"FROM SPIKES TO SPINDLES uses a conventional mixture of narration, archival footage, talking heads, and candid on-the-street footage to bear witness to the complexity of the Chinese-American past and present and to polemicize for broader ethnic representation in American life. FROM SPIKES TO SPINDLES established Choy as a significant force in the development of an Asian-American cinema."
- Scott MacDonald, A Critical Cinema 3: Interviews with Independent Filmmakers
"The work of veteran filmmaker Christine Choy has often been concerned with revising our commonly and uncritically held views, most often with hard-hitting footage that simply marvels."
- All Movie Guide
"This film portrays New York’s Chinatown through an unfiltered lens, painting an honest view of a community built by laborers in spite of the powerful forces of the cops and real estate developers who run the city to this day."
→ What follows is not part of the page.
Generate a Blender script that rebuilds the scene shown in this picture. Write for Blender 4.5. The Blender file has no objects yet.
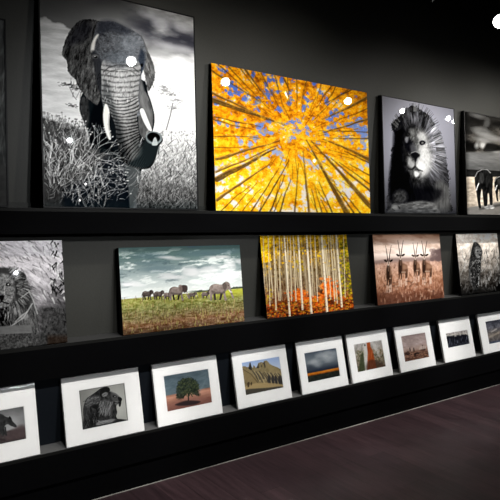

- Asian American International Film Festival
"Choy’s “From Spikes to Spindles” offers a fresh, vital survey of the Chinese-American experience spanning more than a century to an increasingly activist present."
- Kevin Thomas, Los Angeles Times
"TEACH OUR CHILDREN (1974) captures the abolitionist spirit of the Attica Prison Rebellion; FROM SPIKES TO SPINDLES (1976) gives voice to Chinatown labor organizing around sweatshops and gentrification; BITTERSWEET SURVIVAL (1982) and HOMES APART: KOREA (1991) the destructive legacy of American empire and militarism in Vietnam and South Korea. These films interrogate the legacies of incarceration and imperialism that all Americans inherit; rather than assimilation, these films point us to the necessary abolition of prisons and military bases. Choy’s lens never loses sight of what is human and universal, whether it is the loss of a loved one or searching for home—but these things are never subordinated to the political, nor can they be thought of outside of a political context. In this way, Choy’s films are a valuable lesson in how to think productively about identity and politics today."